Wednesday 3 March 2010

Back to the bright lights

Hello,
This is so ridiculously late there's almost no point. However as you probably know London Fashion Week happened a couple of weeks ago, and I was lucky enough to attend a few shows. So I'm going to paste a few bits and pieces for your enjoyment, and I'm going to start with a few impressions of my first day and hopefully I'll get some pictures of my lovely friend Julia who got me into most of the shows.

Thursday night got a bit messy, and we managed to miss the following on Friday, so gutted, foolish foolish girls- Paul Costelloe, Aminaka Wilmont, Caroline Charles, BodyAmr and bloody Bora Aksu and Charlie Le Mindu, two designers I lust over the most.

But onto Saturday-
www.irisvanherpen.com/irisvanherpen.html
We went to Iris Van Herpen first of all, which was in the Freemasons Hall courtesy of the wonderful minds behind Vauxhall Fashion Scout. This venue was showing the smaller designers, and at their best they lived up to into the old truism of London being about young, eccentric, experimental fashion. Iris Van Herpen was certainly no exception, front row was graced by the inestimable Pandemonium wearing this very outfit-



Sitting next to her was a girl-crush of mine Anna Trevelyan, who works for Dazed and Confused and is assistant to uber-stylist Nicola Formechetti, as well as some other Dazed folk. We ended up sitting at the next table along from them in Itsu after the show, it was an effort not to stare in awe, Anna was wearing a studded headband, maybe the Givenchy, or maybe just a take on it.

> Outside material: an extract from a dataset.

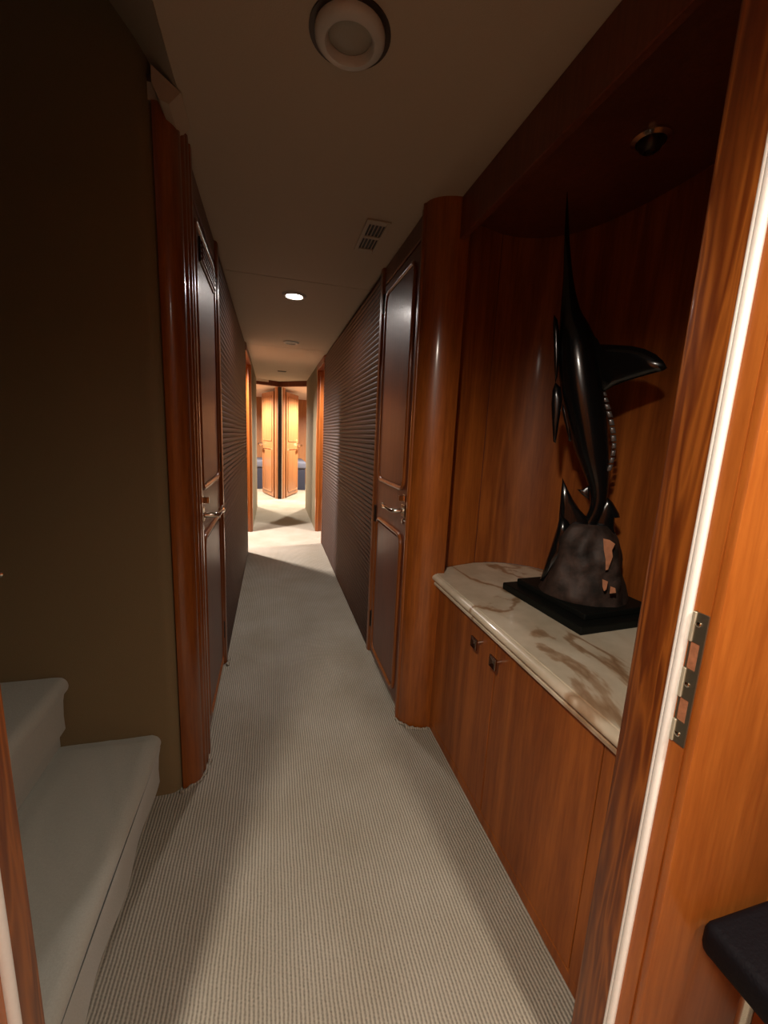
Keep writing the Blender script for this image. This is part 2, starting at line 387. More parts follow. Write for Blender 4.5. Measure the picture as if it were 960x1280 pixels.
def panel_door(name, x, sx, y0, y1, z0, z1, panels, m, handle, hinge_y, hinge_z, vent=False):
    """corridor door whose face looks along sx; panels = [(y0,y1,z0,z1)]"""
    dr = struct(name, box(*sorted((x, x-sx*0.04)), y0, y1, z0, z1, 0.004), m)
    for (a, b_, c, d_) in panels:
        rr = rrect(a, b_, c, d_, 0.055)
        obj('raised_panel', prism([(q[0], q[1]) for q in rrect(a+0.022, b_-0.022, c+0.022, d_-0.022, 0.042)], *sorted((x-sx*0.001, x+sx*0.006)), axis='x'), m, dr)
        obj('panel_moulding', tube([(x+sx*0.002, q[0], q[1]) for q in rr], 0.0125, 8, closed=True), W_POST if m is W_DOOR else m, dr, smooth=60)
    lever(dr, x, sx, *handle)
    for z in hinge_z:
        hg = obj('hinge', box(*sorted((x-sx*0.002, x+sx*0.004)), hinge_y-0.016, hinge_y+0.016, z-0.055, z+0.055, 0.001), HINGE, dr)
        obj('hinge_knuckle', tube([(x+sx*0.006, hinge_y, z-0.055), (x+sx*0.006, hinge_y, z+0.055)], 0.007, 8), HINGE, hg, smooth=50)
    return dr
dl = panel_door('door_1', -0.304, 1, 1.885, 2.622, 0.015, 2.395,
           [(1.965, 2.545, 1.235, 2.335), (1.965, 2.545, 0.09, 1.01)], W_DOOR, (1.935, 1.125, 1), 2.612, (2.26, 1.31, 0.25))
# small louvre let into the top of the left door panel
g = obj('louvre_grille', box(-0.301, -0.290, 2.06, 2.50, 2.20, 2.30, 0.003), HINGE, dl)
for i in range(4):
    obj('louvre_slat', box(-0.292, -0.283, 2.075, 2.485, 2.212+0.021*i, 2.222+0.021*i), W_DOOR, g)

# ================================================================== RIGHT CORRIDOR WALL
wr = struct('wall_right', box(0.705, 0.80, 1.90, 5.60, 0, ZC), SEAMM)
# rounded corner post between the door and the niche
p = [(0.655, 1.955), (0.662, 1.945), (0.650, 1.935), (0.647, 1.915), (0.655, 1.90)] + \
    [(0.800-0.150*math.cos(math.radians(a)), 1.905-0.105*math.sin(math.radians(a))) for a in range(0, 91, 9)] + [(0.82, 1.80), (0.82, 1.955)]
post = struct('trim_2', prism(p, 0, ZC), W_POST, smooth=35)
obj('filler_strip', box(0.8005, 0.835, 1.80, 1.8395, 0, 0.788), W_CHERRY, post)
obj('quarter_bead', tube([(0.652, 1.902, 0), (0.652, 1.902, ZC-0.004)], 0.012, 8), W_POST, post, smooth=60)
p = [(0.705, 2.635), (0.672, 2.635), (0.655, 2.645), (0.652, 2.675), (0.662, 2.685), (0.705, 2.685)]
casing('door_casing', p, 0, ZC, wr)
obj('header_panel', box(0.668, 0.705, 1.957, 2.635, 2.41, ZC, 0.004), W_DOOR, wr)
slats(0.672, -1, 2.685, 5.59, wr)
obj('slat_backing', box(0.6715, 0.705, 2.686, 5.589, 0, ZC-0.005), SEAMM, wr)
obj('end_bead', box(0.655, 0.80, 5.59, 5.62, 0, ZC-0.002, 0.006), W_POST, wr)
panel_door('door_2', 0.668, -1, 1.965, 2.625, 0.015, 2.40,
           [(2.045, 2.560, 1.235, 2.340), (2.045, 2.560, 0.07, 0.985)], W_DOOR, (2.015, 1.128, 1), 2.625, (2.30, 1.0, 0.25))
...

SO, the actual show, the make up was subtle but fantastic, the models had bleached out, pasty skin with a strange sheen to it. They looked ill or over cooked or something, I liked it.
The designer used thin, flat tapes of black and bronze to play with body form. It looked like stiff versions of the stuff you pulled out of tapes as a kid, or part of circuit. While the distortion of the body through cage-like structures has been around for a while, even reaching the high street in the form of Topshop's cage skirts, I think Van Herpen managed to avoid seeming imitative. There was a subtle referencing of Alexander McQueen S/S 09, both collections turned the models into half alien/half insectoid creatures. Her designs reminded me of moths and those terribly delicate little creatures that only live in the dark. My favourite look was the black dress that appears in the first pic on her website (pics to come soon I promise), as the model walked the front panels moved like wings.

Next show was Belle Sauvage, which was in Victoria House, the venue for On/Off- Blow PR's venture. Wasn't such a massive fan- the shoes were awesome, loved the exhibition and the venue, the crowd was the best dressed and the hottest I saw all week BUT I'm so bored of this digital printing thing. The construction was nice but despite the complexity of the designs it all looked a bit bottom floor of Topshop Oxford Circus, you know where they keep all the concession stands, and the colours didn't work in my (appraising) eyes.

We also got diverted into a shop and managed to miss a couple of shows, but I bought a vintage John Galliano playsuit that makes me joyous everytime I put it on, so worth it really.

My accounts of Sunday will soon follow, along with the crappy videos I made on my phone (lesson learned, always charge your camera).


So, end of the first blog, hope it was as good for you as it was for me, tell me what you think, but they say the first time is always painful so be gentle.